A lesson from a three-year-old

On Sunday, Kev and I had the pleasure of eating with friends Matt, Alissa and their two little ones. We coerced good behavior out of the kids by promising them they'd get to see the doggy after dinner.

We enjoyed a leisurely meal of pizza on the floor, forks on the floor, juice all over the place and some noodles in actual bellies instead of laps. It was very entertaining.

After cleaning up and hosing down the kids, we packed everybody up and headed to the PH to pick up the dog. She was ecstatic to be joining us, which still feels like an understatement, even with italics.

With the kids in the double stroller and Maddie strapped in her harness, we enjoyed a fantastic walk at the parkway. The sun was getting low behind the trees so we walked without being blinded. The bugs hadn't come out yet so we walked without being eaten. We also walked with minimal crying from dog and children.

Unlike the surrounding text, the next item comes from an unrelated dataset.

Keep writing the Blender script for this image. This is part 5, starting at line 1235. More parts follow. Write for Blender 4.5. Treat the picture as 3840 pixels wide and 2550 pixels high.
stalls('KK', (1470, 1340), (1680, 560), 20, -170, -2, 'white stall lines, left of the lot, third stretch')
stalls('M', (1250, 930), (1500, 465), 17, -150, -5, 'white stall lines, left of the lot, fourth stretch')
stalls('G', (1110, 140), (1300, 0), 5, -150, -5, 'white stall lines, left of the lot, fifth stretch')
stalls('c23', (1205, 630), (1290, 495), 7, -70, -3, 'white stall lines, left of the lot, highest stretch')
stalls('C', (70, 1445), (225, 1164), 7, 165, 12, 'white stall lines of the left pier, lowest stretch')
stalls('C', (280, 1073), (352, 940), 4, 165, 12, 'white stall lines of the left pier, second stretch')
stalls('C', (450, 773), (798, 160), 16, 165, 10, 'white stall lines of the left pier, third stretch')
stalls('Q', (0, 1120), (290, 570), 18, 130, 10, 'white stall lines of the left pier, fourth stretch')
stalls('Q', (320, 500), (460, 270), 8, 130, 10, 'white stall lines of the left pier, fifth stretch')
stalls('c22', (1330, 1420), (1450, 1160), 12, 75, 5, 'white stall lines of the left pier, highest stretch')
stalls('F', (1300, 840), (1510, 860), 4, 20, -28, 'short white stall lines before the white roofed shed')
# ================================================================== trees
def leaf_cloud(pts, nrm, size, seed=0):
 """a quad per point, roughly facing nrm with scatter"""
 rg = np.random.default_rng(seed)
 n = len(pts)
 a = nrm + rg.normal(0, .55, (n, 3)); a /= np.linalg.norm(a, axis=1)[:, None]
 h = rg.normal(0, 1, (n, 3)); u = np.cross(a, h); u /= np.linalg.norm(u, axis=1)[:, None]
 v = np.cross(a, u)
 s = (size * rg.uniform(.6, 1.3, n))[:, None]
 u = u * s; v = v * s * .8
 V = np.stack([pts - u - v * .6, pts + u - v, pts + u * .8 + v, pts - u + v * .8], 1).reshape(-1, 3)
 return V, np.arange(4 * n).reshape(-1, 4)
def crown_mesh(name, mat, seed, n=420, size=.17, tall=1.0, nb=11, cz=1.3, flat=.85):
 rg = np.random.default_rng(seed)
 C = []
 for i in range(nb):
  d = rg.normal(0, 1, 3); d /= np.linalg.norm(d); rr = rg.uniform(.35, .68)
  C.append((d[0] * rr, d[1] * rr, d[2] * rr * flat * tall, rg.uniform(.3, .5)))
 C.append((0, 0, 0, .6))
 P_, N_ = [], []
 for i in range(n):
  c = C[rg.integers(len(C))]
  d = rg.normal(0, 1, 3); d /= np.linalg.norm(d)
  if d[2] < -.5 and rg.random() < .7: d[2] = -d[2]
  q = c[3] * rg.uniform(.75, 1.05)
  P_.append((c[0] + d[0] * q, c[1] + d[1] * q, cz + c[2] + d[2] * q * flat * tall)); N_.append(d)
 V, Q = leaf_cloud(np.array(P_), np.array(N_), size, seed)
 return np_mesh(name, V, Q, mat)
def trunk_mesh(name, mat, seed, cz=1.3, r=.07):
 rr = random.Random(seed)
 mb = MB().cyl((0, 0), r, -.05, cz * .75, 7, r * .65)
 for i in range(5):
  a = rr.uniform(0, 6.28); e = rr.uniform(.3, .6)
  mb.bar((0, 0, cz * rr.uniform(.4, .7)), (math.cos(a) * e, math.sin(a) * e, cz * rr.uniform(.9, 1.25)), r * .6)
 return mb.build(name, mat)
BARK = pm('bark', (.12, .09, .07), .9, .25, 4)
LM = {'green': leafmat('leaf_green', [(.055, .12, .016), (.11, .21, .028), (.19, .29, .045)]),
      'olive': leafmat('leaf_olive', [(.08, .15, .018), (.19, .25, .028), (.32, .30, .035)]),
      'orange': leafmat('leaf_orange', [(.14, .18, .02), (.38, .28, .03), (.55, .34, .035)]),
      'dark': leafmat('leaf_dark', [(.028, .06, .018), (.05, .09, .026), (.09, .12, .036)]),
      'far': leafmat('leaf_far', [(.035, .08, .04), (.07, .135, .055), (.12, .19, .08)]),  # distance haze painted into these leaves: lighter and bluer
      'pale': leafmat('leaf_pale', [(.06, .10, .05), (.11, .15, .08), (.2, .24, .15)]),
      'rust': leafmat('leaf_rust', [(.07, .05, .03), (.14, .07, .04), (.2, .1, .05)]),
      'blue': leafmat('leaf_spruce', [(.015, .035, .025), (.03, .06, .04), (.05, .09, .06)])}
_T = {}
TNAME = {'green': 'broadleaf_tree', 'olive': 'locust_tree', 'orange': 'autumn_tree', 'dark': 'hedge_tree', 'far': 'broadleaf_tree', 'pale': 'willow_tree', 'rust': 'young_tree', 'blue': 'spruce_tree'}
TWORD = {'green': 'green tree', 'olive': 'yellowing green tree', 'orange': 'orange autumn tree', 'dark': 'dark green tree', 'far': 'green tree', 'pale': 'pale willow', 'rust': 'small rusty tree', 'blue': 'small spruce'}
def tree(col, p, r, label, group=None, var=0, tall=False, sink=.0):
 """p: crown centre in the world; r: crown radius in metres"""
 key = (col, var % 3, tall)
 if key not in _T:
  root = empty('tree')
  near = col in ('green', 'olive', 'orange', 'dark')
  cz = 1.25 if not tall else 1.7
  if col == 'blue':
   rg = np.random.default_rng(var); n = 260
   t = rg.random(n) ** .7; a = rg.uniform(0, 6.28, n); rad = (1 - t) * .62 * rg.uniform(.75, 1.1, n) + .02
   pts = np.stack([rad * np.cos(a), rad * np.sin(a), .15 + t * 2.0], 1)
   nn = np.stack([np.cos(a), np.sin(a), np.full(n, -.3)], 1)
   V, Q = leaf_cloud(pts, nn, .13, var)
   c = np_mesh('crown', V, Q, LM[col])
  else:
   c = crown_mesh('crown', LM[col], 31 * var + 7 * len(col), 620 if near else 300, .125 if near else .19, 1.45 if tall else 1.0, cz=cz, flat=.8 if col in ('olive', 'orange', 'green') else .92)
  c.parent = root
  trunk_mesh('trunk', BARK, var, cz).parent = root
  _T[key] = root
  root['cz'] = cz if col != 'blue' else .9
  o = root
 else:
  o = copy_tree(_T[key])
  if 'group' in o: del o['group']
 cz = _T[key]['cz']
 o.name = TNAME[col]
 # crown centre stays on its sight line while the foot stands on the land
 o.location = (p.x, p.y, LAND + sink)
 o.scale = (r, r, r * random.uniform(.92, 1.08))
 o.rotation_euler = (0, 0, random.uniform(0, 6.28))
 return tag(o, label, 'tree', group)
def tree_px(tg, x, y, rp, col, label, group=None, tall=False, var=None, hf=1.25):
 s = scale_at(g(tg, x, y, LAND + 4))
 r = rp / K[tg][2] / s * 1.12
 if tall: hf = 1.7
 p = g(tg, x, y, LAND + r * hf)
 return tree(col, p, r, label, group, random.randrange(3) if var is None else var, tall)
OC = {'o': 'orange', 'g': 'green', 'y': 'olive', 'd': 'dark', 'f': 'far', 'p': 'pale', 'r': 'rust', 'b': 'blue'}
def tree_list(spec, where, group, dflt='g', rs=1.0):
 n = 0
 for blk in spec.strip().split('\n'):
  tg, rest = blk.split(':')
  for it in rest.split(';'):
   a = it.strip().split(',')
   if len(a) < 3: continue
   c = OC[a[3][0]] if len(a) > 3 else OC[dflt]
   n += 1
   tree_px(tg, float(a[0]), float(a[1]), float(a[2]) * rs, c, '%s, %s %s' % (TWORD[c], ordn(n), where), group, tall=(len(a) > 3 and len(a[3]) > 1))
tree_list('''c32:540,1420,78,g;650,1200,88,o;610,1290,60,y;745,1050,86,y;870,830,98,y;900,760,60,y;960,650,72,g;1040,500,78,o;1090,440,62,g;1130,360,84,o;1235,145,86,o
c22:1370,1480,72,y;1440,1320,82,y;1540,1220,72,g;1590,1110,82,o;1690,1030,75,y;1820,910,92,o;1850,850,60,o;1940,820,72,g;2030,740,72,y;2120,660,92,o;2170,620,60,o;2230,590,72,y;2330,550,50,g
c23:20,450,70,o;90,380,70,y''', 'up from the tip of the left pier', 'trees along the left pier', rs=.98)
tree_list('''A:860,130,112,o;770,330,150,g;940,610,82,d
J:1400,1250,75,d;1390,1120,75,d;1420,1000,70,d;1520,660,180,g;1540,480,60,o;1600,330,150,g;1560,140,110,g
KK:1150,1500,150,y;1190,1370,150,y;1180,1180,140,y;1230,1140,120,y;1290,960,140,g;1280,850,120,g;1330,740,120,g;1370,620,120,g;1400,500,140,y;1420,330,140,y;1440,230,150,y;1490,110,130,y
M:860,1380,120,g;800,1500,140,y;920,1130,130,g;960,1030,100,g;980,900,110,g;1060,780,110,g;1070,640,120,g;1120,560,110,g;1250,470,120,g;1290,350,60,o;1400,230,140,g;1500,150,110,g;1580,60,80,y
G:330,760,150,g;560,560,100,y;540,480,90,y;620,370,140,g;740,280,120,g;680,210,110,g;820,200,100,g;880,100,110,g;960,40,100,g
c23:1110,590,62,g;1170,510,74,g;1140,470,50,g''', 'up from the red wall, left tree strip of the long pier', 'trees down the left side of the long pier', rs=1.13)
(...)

In the big clearing by the playground, we decided to torture the oldest of the kids and make him sit still while we chatted with other friends also walking the parkway. He could see those slides taunting him across the field and just couldn't handle it. After a few unsuccessful minutes of trying to interest him in the dog again, he and I walked hand-in-hand across the slightly soggy field and headed to the slides.

As we got closer, we broke into a run and he just laughed as we raced to the playground. When we arrived, he headed straight for the stairs and then stood uncertainly at the top of the slide. He got distracted by the bigger kids until I reminded him to actually use the slide instead of just staring at it. He laid flat as a board and slid so fast down the first slide that he landed in a pile of dirt at the bottom. Regardless of the rough landing, he got up and ran back to the stairs to go again.

It's what we all should do, really. Stop to appreciate what's going on around us. Listen to inspiration that's trying to keep us on track. Then we should just throw ourselves into our endeavors, whatever they may be. And even if we fall flat the first time (or two), we should just get up and try again.


  1. What insight you have from being around Beckett. That is awesome. I wish I could see more of that while I watch him play.

  2. this is a great post. little kids are so wise beyond their years, and they don't even know it!

  3. I love this post! Great insight.